ドワンゴは元々、優秀なプログラマのネットサークルから始まった会社だ。中学生の頃から独学でプログラミングを学び、作ったゲームとかをネットに発表してた人間が集まっていて、とにかくやたら実装力が高い。大学とかも出てない人が多く、むしろ、大学の情報学部でコンピュータサイエンスを学んできた連中を、社会人デビューのプログラマであり、どうせコードなんかほとんど書けねえんだろと馬鹿にする雰囲気まであった。(当時の話です)
ただでさえコードを書くのが早い彼らに世の中にバージョンアップ発表会という形で締切を設けて、限界まで高速で機能を実装させようと思った。
当時、全盛期だったmixiの発表資料を調べさせた。年間でmixiが何個新しい機能を作っているか? 「この10倍の速度で機能を実装してほしい」
当時のCTOの千野くんは、最初、めっちゃ嫌がった。「5年間もてばいい。あと先考えずに作っていい。だったら、できるでしょ?」「それなら、もちろん、できますよ」
1年後調べたら、僕らの機能の実装速度はmixiのだいたい20倍に達していた。
この当時のネットはニコニコ動画はユーザーでさえ、1年は持たないから今のうちに楽しもうというのが共通認識だった。

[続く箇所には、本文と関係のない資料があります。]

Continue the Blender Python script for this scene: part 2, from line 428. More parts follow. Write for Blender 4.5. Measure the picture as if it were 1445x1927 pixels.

僕は、なにくそ、2〜3年は暴れてみせると思っていたが、それでもyoutubeが本気になったら、5年は持たないなと読んでいた。
この後先を考えない高速開発は、やがて巨大な技術的負債を生むことになる。のちにイベントばっかりせずにニコニコ動画については、僕はユーザーからも批判を受けていることが多いが、ぶっちゃけ現在のニコニコ動画の現状を踏まえても、ほぼ全ての局面で難しい問題に対して奇跡的な正解を選び続けてきたと思っていて、全く後悔してない。僕がやってきた仕事の中でも自信作の一つだ。ただ、一つだけ後悔することがあるとすれば、ニコニコ動画初期の機能開発を急ぎすぎたことだ。20倍とか明らかにやりすぎだった。せめて5倍ぐらいにして、もっとリファクタリングの期間とか設けていても十分に戦えた。ただ、それも結果論だ。当時の僕らは普通の方法ではGoogle=Youtubeに勝てるわけがないという強迫観念の中で戦っていたのだ。
やっぱ長くなりすぎたな。今回はここまで。
というか、昔話は3回目ですが、これで、いったん、おしまいにします。